W & M have known each other for ever. From back in DC where they worked as interns for some Capitol Hill pols, carrying their bosses’ lunches back to the office, purses over their arms, chattering like magpies.
WAIT! Did you say magpie? Where?
No, W & M, it’s a figure of speech. Let me tell the good people the story.
Last weekend, I was assigned the job of checking in on W & M while their parents were away. I think it’s a wedding – unclear. But W & M live in two cozy apartments near our downtown cozy apartment, and we know the “checking-in-on-the-kids-while-the-parents- are-away-for-the-week” deal. At one point, our policy was to only leave a live person in situ so that things didn’t get out of hand. So I’m an old pro at this. I went to check out the lay of the land on Sunday.
Keys. Check.
Food. Check. Really, they only eat kibble?
K-litter. Check. No scoop?
It’s okay – shakeable tray.
Oh, okay.
Moms and Dads left last night. So I went to check on the girls after work this afternoon. I opened the door, catching W with the game remote in her paws, cigarette hanging lazily out of mouth, Ark: Survivor Evolved blaring away on the TV. She was busy fighting T-Rex when I opened the door. She dropped the remote like a hot potato, cigarette falling perilously to the floor. I ran across the room and stomped it out, tried to look stern, but she was so nonchalant I didn’t know quite how to handle it. I was completely dumbstruck. Then she dropped to the table like she’d been doing her nails.
You know how tough it is to yell at someone else’s kids, so I just went on checking her food and water, then grabbed the fascinator (I know it’s not really called that, but its such a great descriptor and so current) just to let her know that I wasn’t mad. After all, I don’t set the house rules, her parents do.
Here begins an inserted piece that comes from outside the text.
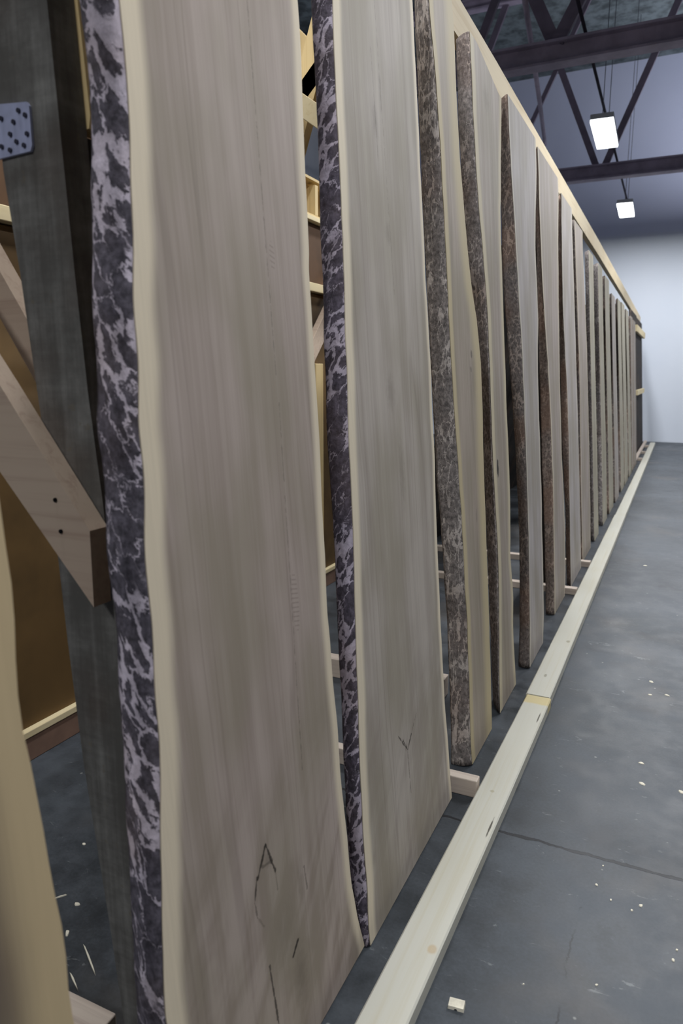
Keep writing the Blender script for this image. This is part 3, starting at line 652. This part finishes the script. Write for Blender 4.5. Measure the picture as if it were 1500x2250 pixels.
# ------------------------------------------------------------------ rack frames behind the slabs
def nail(parent, p, r, mat, name, axis='Y'):
    bm = bmesh.new()
    bmesh.ops.create_cone(bm, cap_ends=True, segments=10, radius1=r, radius2=r, depth=0.004)
    if axis == 'Y': bmesh.ops.rotate(bm, matrix=Matrix.Rotation(math.pi / 2, 3, 'X'), verts=bm.verts)
    bmesh.ops.translate(bm, vec=p, verts=bm.verts)
    return link_obj(name, mesh_from(bm, name), parent, mat)

f1 = thing('rack_frame', 'dark weathered rack post with a metal plate and pine braces, left of the widest slab', 'rack frame', (-0.9, 0.864, 0), group='frames of the slab rack')
def F(pts): return [(x + 0.9, z) for x, z in pts]
bm = bmesh.new()
prism_xz(bm, F([(-0.842, 0.0), (-0.850, 0.107), (-0.870, 0.324), (-0.903, 0.615), (-0.920, 0.851), (-0.937, 1.187), (-0.962, 1.46), (-0.980, 1.61), (-1.02, 2.5), (-0.905, 2.5), (-0.865, 1.83), (-0.847, 1.453), (-0.836, 1.269), (-0.820, 1.097), (-0.795, 0.70), (-0.745, 0.0)]), -0.019, 0.035)
link_obj('post', mesh_from(bm, 'post'), f1, MAT_old)
# dark filler added behind the post, standing in for its shaded side
bm = bmesh.new(); prism_xz(bm, F([(-0.838, 0.0), (-0.915, 0.85), (-0.975, 1.66), (-0.86, 1.66), (-0.82, 1.10), (-0.745, 0.0)]), 0.0365, 0.085)
link_obj('backing_plank', mesh_from(bm, 'backing_plank'), f1, MAT_old2)
bm = bmesh.new()
prism_xz(bm, F([(-0.812, 1.064), (-0.985, 1.290), (-1.75, 2.26), (-1.75, 2.12), (-1.003, 1.150), (-0.814, 0.940)]), -0.059, -0.021)
br = link_obj('brace', mesh_from(bm, 'brace'), f1, MAT_pineX); br['label'] = 'pale pinkish pine brace'
for (x, z) in ((-0.879, 1.108), (-0.872, 1.058)): nail(br, (x + 0.9, -0.0595, z), 0.0035, MAT_hole, 'nail_hole')
bm = bmesh.new()
prism_xz(bm, F([(-0.845, 1.02), (-1.065, 1.385), (-1.75, 2.40), (-1.75, 2.30), (-1.073, 1.30), (-0.95, 1.10)]), 0.087, 0.125)
link_obj('brace', mesh_from(bm, 'brace'), f1, MAT_pineX)
bm = bmesh.new()
prism_xz(bm, F([(-0.93, 2.35), (-0.895, 2.35), (-0.849, 1.69), (-0.853, 1.672), (-0.90, 1.672)]), 0.036, 0.066)
link_obj('cleat', mesh_from(bm, 'cleat'), f1, MAT_pineZ)
bm = bmesh.new()
prism_xz(bm, F([(-1.005, 1.708), (-0.915, 1.700), (-0.910, 1.694), (-0.910, 1.640), (-0.914, 1.632), (-1.005, 1.628)]), -0.024, -0.0195)
pl = link_obj('metal_plate', mesh_from(bm, 'metal_plate'), f1, MAT_plate); pl['label'] = 'blue grey metal nail plate'
for (x, z) in ((-0.931, 1.690), (-0.918, 1.682), (-0.943, 1.676), (-0.917, 1.656), (-0.940, 1.648), (-0.925, 1.641), (-0.952, 1.660), (-0.968, 1.684), (-0.972, 1.645), (-0.955, 1.638)):
    nail(pl, (x + 0.9, -0.0250, z), 0.0035, MAT_screw, 'screw_head')
bm = bmesh.new(); prism_xz(bm, [(-0.10, 2.50), (-0.02, 2.50), (-0.87, 0.046), (-0.95, 0.046)], 0.087, 0.125)
link_obj('back_leg', mesh_from(bm, 'back_leg'), f1, MAT_old)

f2 = thing('rack_frame', 'pine rack frame seen through the gap between the first two full slabs', 'rack frame', (-0.9, 2.02, 0), group='frames of the slab rack')
bm = bmesh.new(); prism_xz(bm, F([(-0.84, 0.06), (-1.0, 2.5), (-0.87, 2.5), (-0.72, 0.06)]), -0.019, 0.019)
link_obj('post', mesh_from(bm, 'post'), f2, MAT_pineZ)
for (p, q, w, dyy, m) in (((-1.75, 1.49), (-0.86, 2.36), 0.052, 0.04, MAT_pineX), ((-1.75, 2.88), (-0.88, 2.02), 0.085, 0.08, MAT_pineZ), ((-1.75, 2.56), (-0.88, 1.94), 0.055, -0.04, MAT_cream)):
    bm = bmesh.new(); add_beam(bm, (p[0] + 0.9, dyy, p[1]), (q[0] + 0.9, dyy, q[1]), w, 0.038, bev=0.002)
    link_obj('brace', mesh_from(bm, 'brace'), f2, m)
bm = bmesh.new(); prism_xz(bm, [(-0.10, 2.50), (-0.02, 2.50), (-0.87, 0.06), (-0.95, 0.06)], 0.021, 0.059)
link_obj('back_leg', mesh_from(bm, 'back_leg'), f2, MAT_pineZ)

# the other frames, each with a dark post
proto = None
for y, lab in ((4.47, 'rack frame hidden in the shade behind the sixth full slab'), (6.25, 'rack frame in the shade behind the ninth full slab'), (8.33, 'rack frame in the shade behind the slabs below the nearer truss'), (10.4, 'rack frame in the shade behind the last slabs'), (12.8, 'rack frame hidden behind the dark old slabs at the far end')):
    r = thing('rack_frame', lab, 'rack frame', (-0.9, y, 0), group='frames of the slab rack')
    if proto is None:
        bm = bmesh.new(); prism_xz(bm, F([(-0.80, 0.0), (-0.965, 2.24), (-0.835, 2.24), (-0.68, 0.0)]), -0.03, 0.03)
        a = link_obj('post', mesh_from(bm, 'post'), r, MAT_old2)
        proto = (a,)
    else:
        for s in proto:
            k = s.copy(); C.objects.link(k); k.parent = r

# crosspieces of the open far end
for (za, zb, ya, yb, lab) in ((1.98, 2.08, 12.2, 14.7, 'pale cross board high across the dark old slabs at the far end'), (1.00, 1.08, 12.2, 14.3, 'pale cross board halfway up the dark old slabs at the far end')):
    bm = bmesh.new(); add_box(bm, -0.02, 0.02, ya, yb, za, zb, 0.003)
    o = link_obj('cross_board', mesh_from(bm, 'cross_board'), None, MAT_cream); o.location.x = -0.565 - 0.08 * za
    tag(o, lab, 'board', 'cross boards at the far end')

# sleepers on the floor
def sleeper(y, x0, x1, h, d, lab):
    o = box_obj('floor_sleeper', MAT_sleeper, None, x0, x1, -d / 2, d / 2, 0, h, 0.003); o.location.y = y
    return tag(o, lab, 'sleeper', 'pine sleepers under the rack')
sleeper(0.865, -1.85, -0.925, 0.045, 0.07, 'pine sleeper on the floor at the lower left, running under the dark post')
sleeper(2.02, -1.7, -0.480, 0.058, 0.038, 'pine sleeper ending at the floor rail between the second and third full slabs')
sleeper(2.66, -1.7, -0.78, 0.085, 0.06, 'pine sleeper glimpsed low behind the second full slab')
sleeper(4.345, -1.7, -0.478, 0.040, 0.05, 'pine sleeper meeting the floor rail just past the sixth full slab')
sleeper(5.045, -1.7, -0.478, 0.04, 0.05, 'pine sleeper meeting the floor rail between the seventh and eighth full slabs')
for y, lab in ((12.0, 'first pine sleeper in the open far end of the rack'), (13.1, 'middle pine sleeper in the open far end of the rack'), (14.3, 'last pine sleeper, closest to the far wall')):
    sleeper(y, -0.596, -0.478, 0.04, 0.07, lab)
o = long_board('inner_rail', MAT_sleeper, fr(11.5, 14.95, 6), lambda y: -0.585, lambda y: -0.537, lambda y: 0.042, lambda y: 0.075)
tag(o, 'second pale floor rail showing only at the open far end', 'floor rail')

# slabs added behind the rack to darken the gaps in the front row
back0 = None
BACKY = [4.98 + 0.6 * i for i in range(13)]
for i in range(len(BACKY)):
    y = BACKY[i]
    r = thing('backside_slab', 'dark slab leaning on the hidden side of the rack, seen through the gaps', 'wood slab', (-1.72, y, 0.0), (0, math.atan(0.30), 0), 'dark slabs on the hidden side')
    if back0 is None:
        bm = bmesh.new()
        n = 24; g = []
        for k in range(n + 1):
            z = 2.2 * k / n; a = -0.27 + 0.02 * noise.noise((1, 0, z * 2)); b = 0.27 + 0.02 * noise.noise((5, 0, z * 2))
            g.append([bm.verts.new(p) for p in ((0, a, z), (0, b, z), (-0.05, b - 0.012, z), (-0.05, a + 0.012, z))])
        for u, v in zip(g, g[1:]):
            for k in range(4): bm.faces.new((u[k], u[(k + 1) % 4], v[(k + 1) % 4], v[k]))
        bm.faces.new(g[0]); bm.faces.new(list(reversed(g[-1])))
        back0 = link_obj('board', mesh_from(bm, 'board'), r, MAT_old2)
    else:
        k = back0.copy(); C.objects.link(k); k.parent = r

# ------------------------------------------------------------------ plywood cabinet beyond the rack
cb = thing('plywood_cabinet', 'long brown plywood cabinet standing behind the rack, seen through the gaps on the left', 'cabinet', (-2.25, 2.8, 0))
def cbx(name, mat, x0, x1, y0, y1, z0, z1): return box_obj(name, mat, cb, x0 + 2.25, x1 + 2.25, y0 - 2.8, y1 - 2.8, z0, z1, 0.003)
cbx('front_panel', MAT_ply, -1.96, -1.94, 0.7, 4.6, 0.11, 1.76)
cbx('carcass', MAT_plydark, -2.55, -1.965, 0.7, 4.6, 0.09, 2.13)
cbx('kick_board', MAT_kick, -1.95, -1.92, 0.7, 4.6, 0.0, 0.085)
cbx('bottom_edge', MAT_cream, -1.965, -1.915, 0.7, 4.6, 0.087, 0.112)
cbx('shelf_edge', MAT_cream, -1.965, -1.91, 0.7, 4.6, 1.765, 1.812)
cbx('upper_panel', MAT_plydark, -1.96, -1.945, 0.7, 4.6, 1.815, 2.135)
cbx('top_board', MAT_cream, -2.56, -1.91, 0.7, 4.6, 2.14, 2.165)
cbx('stile', MAT_pineZ, -1.938, -1.915, 3.70, 3.80, 0.12, 1.37)
cubby = thing('open_box', 'small open wooden box on top of the cabinet, seen between the first two full slabs', 'box', (-2.2, 3.7, 2.166))
for nm, m, b in (('back', MAT_plydark, (-0.26, -0.24, -0.35, 0.35, 0, 0.19)), ('base', MAT_pineZ, (-0.24, 0.27, -0.35, 0.35, 0, 0.015)), ('side', MAT_pineZ, (-0.24, 0.27, -0.35, -0.332, 0.016, 0.19)), ('side', MAT_pineZ, (-0.24, 0.27, 0.332, 0.35, 0.016, 0.19)), ('divider', MAT_pineZ, (-0.24, 0.27, 0.04, 0.075, 0.016, 0.175)), ('top', MAT_pineZ, (-0.24, 0.27, -0.35, 0.35, 0.191, 0.205))):
    box_obj(nm, m, cubby, *b, bev=0.001)
# offcuts and a leaning board against the cabinet
bm = bmesh.new(); add_beam(bm, (-1.86, 3.40, 1.30), (-1.86, 4.10, 1.98), 0.10, 0.035, (1, 0, 0), 0.002)
bm2 = bm
o = link_obj('cabinet_brace', mesh_from(bm, 'cabinet_brace'), cb, MAT_pineX); o.location = (2.25, -2.8, 0); o['label'] = 'diagonal pale brace'

# ------------------------------------------------------------------ crumbs and chips on the concrete
random.seed(7)
def chip(x, y, a, b, h, rz, label, group='wood chips on the concrete', name='wood_chip'):
    bm = bmesh.new()
    n = 7; lo = []; hi = []
    for k in range(n):
        t = 2 * math.pi * k / n; r = 1 + random.uniform(-0.28, 0.2)
        lo.append(bm.verts.new((a * r * math.cos(t), b * r * math.sin(t), 0.0)))
        hi.append(bm.verts.new((a * 0.85 * r * math.cos(t), b * 0.85 * r * math.sin(t), h * random.uniform(0.7, 1.1))))
    bm.faces.new(list(reversed(lo))); bm.faces.new(hi)
    for k in range(n): bm.faces.new((lo[k], lo[(k + 1) % n], hi[(k + 1) % n], hi[k]))
    o = link_obj(name, mesh_from(bm, name), None, MAT_chip)
    o.location = (x, y, 0.0); o.rotation_euler = (0, 0, rz)
    return tag(o, label, 'wood chip', group)
bm = bmesh.new(); prism_xz(bm, [(-0.017, 0), (-0.004, 0), (-0.002, 0.004), (0.002, 0.004), (0.004, 0), (0.017, 0), (0.016, 0.009), (-0.016, 0.008)], -0.011, 0.011)
o = link_obj('wood_offcut', mesh_from(bm, 'wood_offcut'), None, MAT_chip); o.location = (-0.324, 1.25, 0); o.rotation_euler = (0, 0, 0.10)
tag(o, 'small pale notched offcut on the concrete, right of the floor rail at the bottom', 'wood offcut')
for (x, y, a, lab) in ((-0.208, 1.366, 0.0035, 'tiny chip on the concrete between the notched offcut and the hairline crack'), (-0.064, 1.431, 0.005, 'bright chip on the concrete right of the hairline crack'),
        (0.085, 1.576, 0.0075, 'largest bright chip near the lower right border'), (0.093, 1.611, 0.005, 'bright chip just above the largest chip at the right border'),
        (-0.098, 1.757, 0.006, 'pale chip below the sawn floor joint'), (0.010, 1.727, 0.010, 'round pale fleck below the sawn floor joint'), (-0.059, 1.715, 0.005, 'small chip left of the round pale fleck'),
        (-0.009, 1.700, 0.005, 'small chip just under the round pale fleck'), (-0.09, 1.842, 0.005, 'chip lying right at the sawn floor joint'), (-0.015, 2.313, 0.016, 'whitish fleck on the concrete above the joint, nearer of a pair'),
        (-0.024, 2.446, 0.014, 'whitish fleck on the concrete above the joint, farther of a pair'), (-0.020, 3.176, 0.016, 'pale fleck in mid aisle, farthest of three'), (-0.018, 3.033, 0.012, 'pale fleck in mid aisle, left of the near two'),
        (0.045, 3.059, 0.014, 'pale fleck in mid aisle, right of the near two'), (-0.135, 5.238, 0.02, 'lone pale fleck far up the aisle'), (0.100, 2.316, 0.014, 'pale fleck at the right border above the joint')):
    chip(x, y, a * 0.72, a * 0.55, 0.0022, random.uniform(0, 3), lab)
for (x, y, a, b, rz, lab) in ((-1.424, 1.311, 0.006, 0.004, 0.3, 'bright crumb on the floor behind the rack, farthest from the camera'), (-1.265, 1.129, 0.009, 0.006, 0.2, 'pale crumb on the floor behind the rack, mid way'),
        (-1.322, 1.132, 0.016, 0.0018, 0.9, 'short pale splinter beside the leaning slab at lower left'), (-1.11, 1.012, 0.055, 0.0022, -0.55, 'long pale splinter on the floor behind the rack'),
        (-1.216, 1.049, 0.010, 0.005, 2.2, 'pale crumb at the head of the long splinter'), (-1.10, 0.955, 0.030, 0.0022, -0.5, 'thin pale splinter nearest to the sleeper at lower left')):
    chip(x, y, a, b, 0.003, rz, lab, 'splinters behind the rack', 'wood_splinter' if a > 0.014 else 'wood_chip')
I bid W farewell and made my way down to M’s apartment. I am pretty sure W had called her about my coming because by the time I got to the door, M was wailing. I mean on the guitar in the living room. She was wailing. Sounds came out of that guitar like you’ve never heard. I mean I knew she was good. W’s parents had told me, but I had no idea.
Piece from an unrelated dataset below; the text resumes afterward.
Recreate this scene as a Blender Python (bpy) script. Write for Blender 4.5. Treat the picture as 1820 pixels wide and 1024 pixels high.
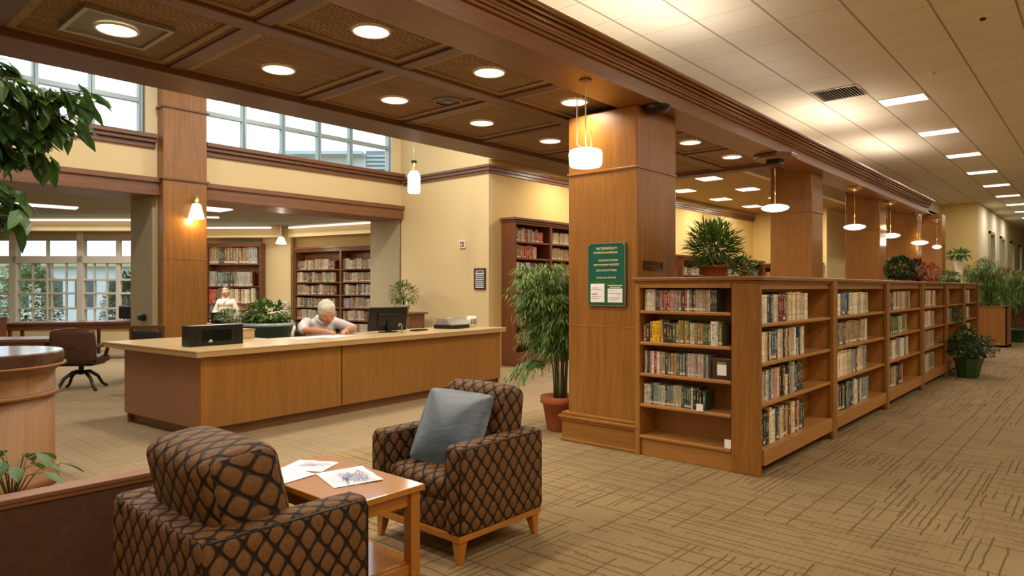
import bpy, math, random
from mathutils import Vector, Matrix, noise
R = math.radians
SC = bpy.context.scene
COL = SC.collection
for _o in list(bpy.data.objects):
    bpy.data.objects.remove(_o)

# ---------------------------------------------------------------- camera
YAW = R(41.45)
cd = bpy.data.cameras.new('camera')
cam = bpy.data.objects.new('camera', cd)
COL.objects.link(cam)
cd.sensor_width = 36
cd.lens = 1200 / 1820 * 36
cd.clip_start = 0.05
cd.clip_end = 300
cam.location = (0, 0, 1.5)
cam.rotation_euler = (R(90), 0, YAW)
SC.camera = cam
# ---------------------------------------------------------------- view, sky
SC.view_settings.view_transform = 'Standard'
SC.view_settings.look = 'None'
SC.view_settings.gamma = 1
SC.view_settings.use_curve_mapping = False
SC.view_settings.exposure = -1.06
wd = bpy.data.worlds.new('sky')
SC.world = wd
wd.use_nodes = True
bg = wd.node_tree.nodes['Background']
bg.inputs[0].default_value = (0.80, 0.90, 1.0, 1)
bg.inputs[1].default_value = 6.0
SC.cycles.max_bounces = 8
SC.cycles.diffuse_bounces = 5
SC.cycles.transparent_max_bounces = 8
SC.cycles.sample_clamp_indirect = 6
SC.cycles.caustics_reflective = False
SC.cycles.caustics_refractive = False


def area(name, loc, sx, sy, power, color=(1, .80, .55), rot=(0, 0, 0), shape='RECTANGLE', parent=None, spread=180):
    l = bpy.data.lights.new(name, 'AREA')
    l.shape = shape
    l.size = sx
    l.size_y = sy
    l.energy = power
    l.color = color
    l.spread = R(spread)
    o = bpy.data.objects.new(name, l)
    COL.objects.link(o)
    o.location = loc
    o.rotation_euler = rot
    if parent is not None:
        o.parent = parent
    return o


def point(name, loc, power, color=(1, .78, .5), r=.05, parent=None):
    l = bpy.data.lights.new(name, 'POINT')
    l.energy = power
    l.color = color
    l.shadow_soft_size = r
    o = bpy.data.objects.new(name, l)
    COL.objects.link(o)
    o.location = loc
    if parent is not None:
        o.parent = parent
    return o


WARM = (1, .88, .69)
NEUT = (1, .95, .87)

# ---------------------------------------------------------------- helpers


def lin(h):
    h = h.lstrip('#')
    out = []
    for i in (0, 2, 4):
        c = int(h[i:i + 2], 16) / 255
        out.append(c / 12.92 if c <= .04045 else ((c + .055) / 1.055) ** 2.4)
    return tuple(out)


def cw(u, z):
    """a floor point u metres to the right and z metres ahead of the tripod"""
    return (-math.sin(YAW) * z + math.cos(YAW) * u, math.cos(YAW) * z + math.sin(YAW) * u)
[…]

I put the key in the door and turned the knob only to find M sitting demurely by the door, no guitar in paw, looking up at me with ennui. Which is hard for a cat to master. Usually they have the imperious thing down, but ennui is a real affect that they have to master. Ennui, that is, until she realized I was her meal ticket. Then the caterwauling started for real and she wrapped herself around my legs.
I scooped her food and filled her bowl and backed away.
What can I tell you? I know they were both up to something before I got there and then when I arrived, almost all evidence was gone. I’ll have to wait and see what other shenanigans they pull the rest of the week. I bet it will be good. Kids always misbehave when their parents are away.
For now, you’ll have to trust me when I tell you that W & M are living the high life.